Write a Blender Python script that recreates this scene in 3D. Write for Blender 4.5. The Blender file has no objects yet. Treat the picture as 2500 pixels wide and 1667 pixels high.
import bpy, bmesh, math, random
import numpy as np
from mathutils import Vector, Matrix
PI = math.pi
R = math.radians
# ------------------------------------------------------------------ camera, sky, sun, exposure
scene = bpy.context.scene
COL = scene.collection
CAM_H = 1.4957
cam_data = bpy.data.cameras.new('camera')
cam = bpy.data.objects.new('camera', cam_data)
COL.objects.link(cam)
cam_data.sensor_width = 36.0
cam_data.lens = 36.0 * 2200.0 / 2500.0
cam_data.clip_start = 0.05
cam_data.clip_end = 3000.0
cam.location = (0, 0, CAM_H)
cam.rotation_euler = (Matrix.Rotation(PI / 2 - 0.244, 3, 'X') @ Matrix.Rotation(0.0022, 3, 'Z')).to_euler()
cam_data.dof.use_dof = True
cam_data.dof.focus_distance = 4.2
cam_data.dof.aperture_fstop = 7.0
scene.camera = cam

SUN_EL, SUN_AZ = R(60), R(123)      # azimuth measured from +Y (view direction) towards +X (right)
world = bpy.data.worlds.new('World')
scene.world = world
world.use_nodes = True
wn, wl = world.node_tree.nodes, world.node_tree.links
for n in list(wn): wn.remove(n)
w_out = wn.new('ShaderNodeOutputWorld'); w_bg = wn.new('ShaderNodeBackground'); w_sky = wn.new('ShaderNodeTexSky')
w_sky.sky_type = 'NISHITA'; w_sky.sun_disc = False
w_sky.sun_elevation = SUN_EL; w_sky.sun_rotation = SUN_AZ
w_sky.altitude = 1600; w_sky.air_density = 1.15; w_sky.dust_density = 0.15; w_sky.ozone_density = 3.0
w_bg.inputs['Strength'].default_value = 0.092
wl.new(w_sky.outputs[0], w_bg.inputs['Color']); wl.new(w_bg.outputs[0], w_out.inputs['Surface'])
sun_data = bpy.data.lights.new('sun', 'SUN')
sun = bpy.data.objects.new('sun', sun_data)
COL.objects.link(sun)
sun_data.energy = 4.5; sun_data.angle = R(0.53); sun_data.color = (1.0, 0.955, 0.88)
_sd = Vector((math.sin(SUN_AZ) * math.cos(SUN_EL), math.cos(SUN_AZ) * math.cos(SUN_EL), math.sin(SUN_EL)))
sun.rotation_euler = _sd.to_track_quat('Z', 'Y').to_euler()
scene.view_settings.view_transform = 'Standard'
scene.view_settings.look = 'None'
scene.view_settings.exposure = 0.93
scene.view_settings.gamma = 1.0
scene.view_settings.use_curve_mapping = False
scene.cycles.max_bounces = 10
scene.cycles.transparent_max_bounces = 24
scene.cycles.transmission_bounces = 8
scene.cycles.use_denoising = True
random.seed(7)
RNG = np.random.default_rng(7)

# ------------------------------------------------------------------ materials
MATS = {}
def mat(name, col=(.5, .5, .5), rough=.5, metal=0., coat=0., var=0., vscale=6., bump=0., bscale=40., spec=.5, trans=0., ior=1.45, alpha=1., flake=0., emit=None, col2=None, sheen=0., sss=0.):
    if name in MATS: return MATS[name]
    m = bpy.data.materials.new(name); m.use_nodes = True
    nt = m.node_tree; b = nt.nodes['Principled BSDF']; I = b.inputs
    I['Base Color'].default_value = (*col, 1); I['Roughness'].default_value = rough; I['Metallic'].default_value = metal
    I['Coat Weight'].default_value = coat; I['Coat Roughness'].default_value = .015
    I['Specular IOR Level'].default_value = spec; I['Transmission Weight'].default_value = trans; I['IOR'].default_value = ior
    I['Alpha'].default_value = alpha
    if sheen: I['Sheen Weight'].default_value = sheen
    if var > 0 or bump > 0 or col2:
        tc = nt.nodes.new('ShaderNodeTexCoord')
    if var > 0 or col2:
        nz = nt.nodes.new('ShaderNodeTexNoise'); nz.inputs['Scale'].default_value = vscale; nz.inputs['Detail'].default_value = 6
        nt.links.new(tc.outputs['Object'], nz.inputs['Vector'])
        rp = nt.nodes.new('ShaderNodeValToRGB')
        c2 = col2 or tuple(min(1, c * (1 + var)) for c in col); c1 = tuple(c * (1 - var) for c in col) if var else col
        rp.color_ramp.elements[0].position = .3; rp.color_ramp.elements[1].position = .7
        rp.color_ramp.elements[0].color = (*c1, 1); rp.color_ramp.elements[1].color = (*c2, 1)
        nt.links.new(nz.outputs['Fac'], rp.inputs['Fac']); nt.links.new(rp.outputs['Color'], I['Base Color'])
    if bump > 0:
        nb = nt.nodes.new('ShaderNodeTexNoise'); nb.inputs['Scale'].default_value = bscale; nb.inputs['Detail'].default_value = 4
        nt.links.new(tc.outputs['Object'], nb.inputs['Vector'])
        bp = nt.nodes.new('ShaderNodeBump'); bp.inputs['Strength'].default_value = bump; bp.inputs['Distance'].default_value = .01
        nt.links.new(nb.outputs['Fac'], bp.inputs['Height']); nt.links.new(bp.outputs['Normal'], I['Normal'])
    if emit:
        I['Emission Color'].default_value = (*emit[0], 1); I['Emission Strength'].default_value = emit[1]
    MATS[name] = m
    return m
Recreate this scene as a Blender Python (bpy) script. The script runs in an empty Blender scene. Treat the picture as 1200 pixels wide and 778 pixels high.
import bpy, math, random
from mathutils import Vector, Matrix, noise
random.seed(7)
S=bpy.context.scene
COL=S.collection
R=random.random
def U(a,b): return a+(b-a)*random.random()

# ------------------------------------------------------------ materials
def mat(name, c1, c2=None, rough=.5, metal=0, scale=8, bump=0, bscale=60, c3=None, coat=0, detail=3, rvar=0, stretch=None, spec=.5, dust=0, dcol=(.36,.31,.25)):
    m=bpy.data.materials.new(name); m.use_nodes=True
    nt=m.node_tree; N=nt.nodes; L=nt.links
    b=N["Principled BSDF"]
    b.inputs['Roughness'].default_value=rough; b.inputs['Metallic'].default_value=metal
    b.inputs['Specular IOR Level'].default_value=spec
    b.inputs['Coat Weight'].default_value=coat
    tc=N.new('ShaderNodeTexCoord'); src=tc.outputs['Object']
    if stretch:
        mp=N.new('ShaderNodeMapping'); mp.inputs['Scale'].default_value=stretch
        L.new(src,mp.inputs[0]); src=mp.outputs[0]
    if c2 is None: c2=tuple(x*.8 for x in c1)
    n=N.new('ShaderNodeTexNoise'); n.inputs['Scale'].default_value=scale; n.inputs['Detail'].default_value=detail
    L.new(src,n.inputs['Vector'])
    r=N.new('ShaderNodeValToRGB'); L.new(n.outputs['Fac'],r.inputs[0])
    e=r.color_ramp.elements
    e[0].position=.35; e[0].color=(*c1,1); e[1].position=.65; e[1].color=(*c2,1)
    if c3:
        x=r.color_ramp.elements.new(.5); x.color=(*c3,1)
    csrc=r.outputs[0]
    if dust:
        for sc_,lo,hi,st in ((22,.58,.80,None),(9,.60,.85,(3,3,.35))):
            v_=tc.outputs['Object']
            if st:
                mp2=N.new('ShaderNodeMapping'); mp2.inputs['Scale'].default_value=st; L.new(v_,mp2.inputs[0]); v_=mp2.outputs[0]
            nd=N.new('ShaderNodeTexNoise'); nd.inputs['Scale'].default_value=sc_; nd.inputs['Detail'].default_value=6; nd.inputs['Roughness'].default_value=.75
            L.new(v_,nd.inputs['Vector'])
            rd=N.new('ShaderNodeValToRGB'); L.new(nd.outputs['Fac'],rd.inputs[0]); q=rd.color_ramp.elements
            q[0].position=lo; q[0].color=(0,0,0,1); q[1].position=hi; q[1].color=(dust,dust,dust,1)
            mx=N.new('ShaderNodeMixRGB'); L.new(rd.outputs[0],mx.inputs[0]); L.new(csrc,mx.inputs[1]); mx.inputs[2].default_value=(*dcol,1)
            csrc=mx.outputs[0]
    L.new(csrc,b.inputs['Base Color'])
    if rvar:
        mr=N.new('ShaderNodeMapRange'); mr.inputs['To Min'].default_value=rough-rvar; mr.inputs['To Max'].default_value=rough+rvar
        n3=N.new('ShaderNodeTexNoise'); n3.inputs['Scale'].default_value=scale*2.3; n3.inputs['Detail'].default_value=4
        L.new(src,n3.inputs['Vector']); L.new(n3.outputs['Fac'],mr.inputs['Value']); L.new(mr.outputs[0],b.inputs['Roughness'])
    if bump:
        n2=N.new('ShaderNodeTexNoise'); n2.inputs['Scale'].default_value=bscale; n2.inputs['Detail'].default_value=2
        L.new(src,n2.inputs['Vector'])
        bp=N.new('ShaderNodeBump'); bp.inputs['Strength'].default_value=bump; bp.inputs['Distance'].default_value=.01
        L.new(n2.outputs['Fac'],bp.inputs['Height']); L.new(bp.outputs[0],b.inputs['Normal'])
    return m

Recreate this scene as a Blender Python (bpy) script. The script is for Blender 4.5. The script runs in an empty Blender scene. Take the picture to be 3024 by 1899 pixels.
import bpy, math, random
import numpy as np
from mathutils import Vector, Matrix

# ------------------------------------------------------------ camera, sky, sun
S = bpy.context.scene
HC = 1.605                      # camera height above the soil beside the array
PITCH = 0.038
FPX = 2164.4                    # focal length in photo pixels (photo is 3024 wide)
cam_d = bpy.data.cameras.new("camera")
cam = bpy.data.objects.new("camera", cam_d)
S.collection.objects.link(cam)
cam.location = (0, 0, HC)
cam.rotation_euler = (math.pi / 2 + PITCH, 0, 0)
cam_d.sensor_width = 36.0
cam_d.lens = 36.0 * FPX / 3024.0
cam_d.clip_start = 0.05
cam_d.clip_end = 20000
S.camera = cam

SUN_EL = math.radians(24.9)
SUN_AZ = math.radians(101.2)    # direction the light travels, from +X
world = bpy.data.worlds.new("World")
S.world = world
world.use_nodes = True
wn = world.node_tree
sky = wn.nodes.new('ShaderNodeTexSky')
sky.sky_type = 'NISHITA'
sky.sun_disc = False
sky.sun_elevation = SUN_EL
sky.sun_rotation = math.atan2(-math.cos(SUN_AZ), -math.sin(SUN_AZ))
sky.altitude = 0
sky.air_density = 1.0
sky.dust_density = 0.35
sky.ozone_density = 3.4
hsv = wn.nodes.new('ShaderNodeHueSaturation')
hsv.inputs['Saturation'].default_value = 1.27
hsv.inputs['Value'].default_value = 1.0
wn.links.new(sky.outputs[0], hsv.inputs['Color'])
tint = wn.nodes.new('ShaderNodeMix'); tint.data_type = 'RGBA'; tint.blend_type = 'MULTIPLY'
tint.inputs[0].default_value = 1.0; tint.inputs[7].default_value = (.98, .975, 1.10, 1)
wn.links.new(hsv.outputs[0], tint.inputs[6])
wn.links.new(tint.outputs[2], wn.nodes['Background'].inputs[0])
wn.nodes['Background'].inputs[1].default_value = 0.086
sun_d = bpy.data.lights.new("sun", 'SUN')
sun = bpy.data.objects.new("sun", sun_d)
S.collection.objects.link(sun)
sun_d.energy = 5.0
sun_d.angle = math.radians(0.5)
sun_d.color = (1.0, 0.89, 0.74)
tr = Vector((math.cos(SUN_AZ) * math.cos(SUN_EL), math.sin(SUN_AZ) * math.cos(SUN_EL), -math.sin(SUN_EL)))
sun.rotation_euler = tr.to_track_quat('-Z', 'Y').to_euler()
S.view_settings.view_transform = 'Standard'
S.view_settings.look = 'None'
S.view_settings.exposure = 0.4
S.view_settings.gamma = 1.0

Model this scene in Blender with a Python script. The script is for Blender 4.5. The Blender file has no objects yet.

━━━

In the listing above, please print only the lines from the first one to the line where "scene.camera = cam" appears, exactly as written, both of those lines included.

Write a Blender Python script that recreates this scene in 3D. Write for Blender 4.5. The Blender file has no objects yet. Treat the picture as 2500 pixels wide and 1667 pixels high.
import bpy, bmesh, math, random
import numpy as np
from mathutils import Vector, Matrix
PI = math.pi
R = math.radians
# ------------------------------------------------------------------ camera, sky, sun, exposure
scene = bpy.context.scene
COL = scene.collection
CAM_H = 1.4957
cam_data = bpy.data.cameras.new('camera')
cam = bpy.data.objects.new('camera', cam_data)
COL.objects.link(cam)
cam_data.sensor_width = 36.0
cam_data.lens = 36.0 * 2200.0 / 2500.0
cam_data.clip_start = 0.05
cam_data.clip_end = 3000.0
cam.location = (0, 0, CAM_H)
cam.rotation_euler = (Matrix.Rotation(PI / 2 - 0.244, 3, 'X') @ Matrix.Rotation(0.0022, 3, 'Z')).to_euler()
cam_data.dof.use_dof = True
cam_data.dof.focus_distance = 4.2
cam_data.dof.aperture_fstop = 7.0
scene.camera = cam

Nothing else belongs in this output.